At the time we didn’t know what was going to happen to the record. We didn’t know if we was going to use this for a interlude or what we was going to do. Pharrell had the song for a couple months. We were like, if we're going to get Pharrell on here, we might as well get Pusta T on here. So I reached out and he liked it, so him and Pharrell knocked it out at the same time and sent it back. Everybody was into the record. Casino was there when Future first did the hook. Future just did a quick hook and just left the studio and we went to the club. We didn’t even think it was nothing crazy or anything, but when we left, Casino had went into the studio and got on it. His verses were dope so I added him onto the song. Now we have "Move That Dope" and everybody likes it, its been getting great responses.


On Executive Producing Honest
Mike WiLL Made It: Honest is going to be a classic album. We went into the studio, and the approach we took on this album is that we have to make this a new classic. This is his moment in hip-hop. When T.I.'s I’m Serious came out, it got overlooked, but it’s a classic album. When Trap Muzik came out it was even harder, but you can see the growth. With anyone’s sophomore album you want to see the growth. It tends to be their moment in hip-hop. Everybody has their moment where they drop their classic album that changed the game. With this album right here, we just feel like this is the album that can change the game. This is Future’s moment in hip-hop where he can change the game; trend-setting type of stuff. When you go into the club now, you generally hear artists sounding like Future or producers sounding like Mike WiLL. It’s all about creating new sounds and making a classic album.

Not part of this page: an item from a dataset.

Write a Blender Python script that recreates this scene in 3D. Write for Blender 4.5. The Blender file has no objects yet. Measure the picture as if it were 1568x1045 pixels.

On His Confidence In Honest
Mike WiLL Made It: Because we worked really hard, it’s a classic to me. It’s a classic to Future, and that's where it starts. It starts with us creating the music. When it comes out, everybody is going to have their own opinion. To Future’s fans that appreciate his music and like dope music and understand him, this is definitely a classic future album. I’ve been around all his products. This album is way better than Pluto.